Deciding Differential Privacy for Programs with Finite Inputs and Outputs

TL;DR

This paper introduces the first decision procedure capable of automatically verifying whether probabilistic programs satisfy differential privacy, applicable to both pure and approximate privacy definitions, by encoding program semantics into a decidable logical fragment.

Contribution

It presents a novel decision procedure for checking differential privacy of probabilistic programs, advancing formal verification methods in privacy analysis.

Findings

Successfully verified privacy bounds for well-known algorithms

Proved differential privacy for a broad class of probabilistic programs

Generated counterexamples when privacy guarantees do not hold

Abstract

Differential privacy is a de facto standard for statistical computations over databases that contain private data.

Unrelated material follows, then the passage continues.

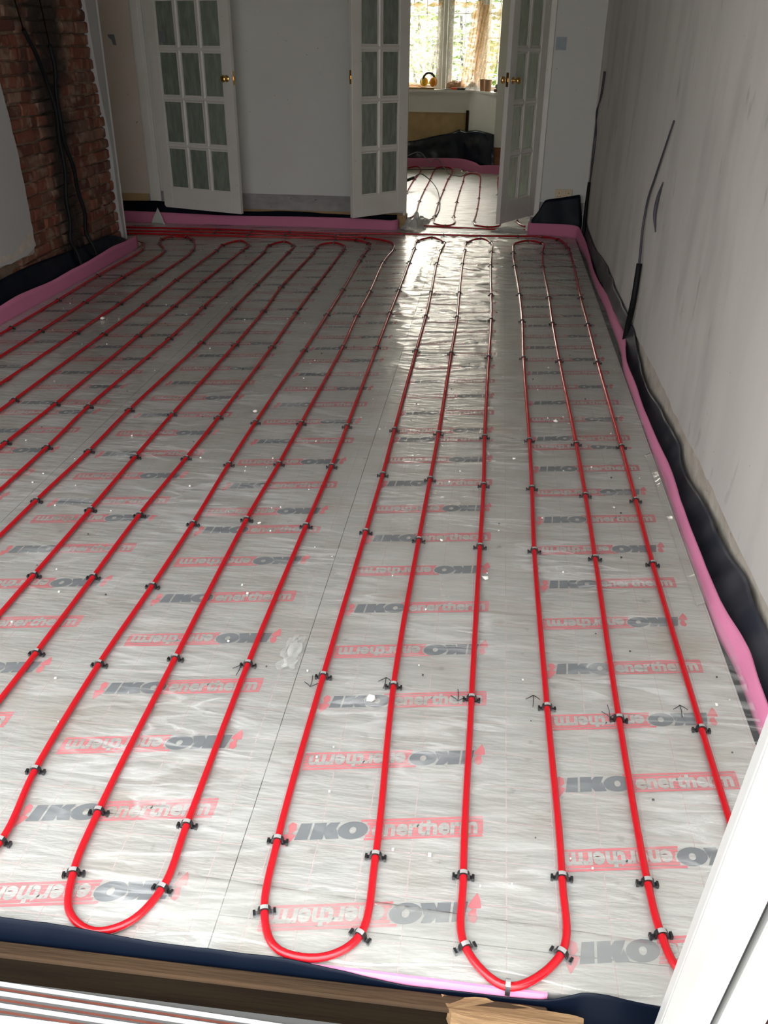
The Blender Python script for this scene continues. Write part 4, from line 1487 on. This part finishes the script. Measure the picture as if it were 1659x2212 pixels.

The strength of differential privacy lies in a rigorous mathematical definition that guarantees individual privacy and yet allows for accurate statistical results. Thanks to its mathematical definition, differential privacy is also a natural target for formal analysis. A broad line of work uses logical methods for proving privacy. However, these methods are not complete, and only partially automated. A recent and complementary line of work uses statistical methods for finding privacy violations. However, the methods only provide statistical guarantees (but no proofs). We propose the first decision procedure for checking the differential privacy of a non-trivial class of probabilistic computations. Our procedure takes as input a program P parametrized by a privacy budget $\epsilon$, and either proves differential privacy for all possible values of $\epsilon$ or generates a counterexample. In addition, our procedure applies both to $\epsilon$-differential privacy and $(\epsilon,\delta)$-differential privacy. Technically, the decision procedure is based on a novel and judicious encoding of the semantics of programs in our class into a decidable fragment of the first-order theory of the reals with exponentiation. We implement our procedure and use it for (dis)proving privacy bounds for many well-known examples, including randomized response, histogram, report noisy max and sparse vector.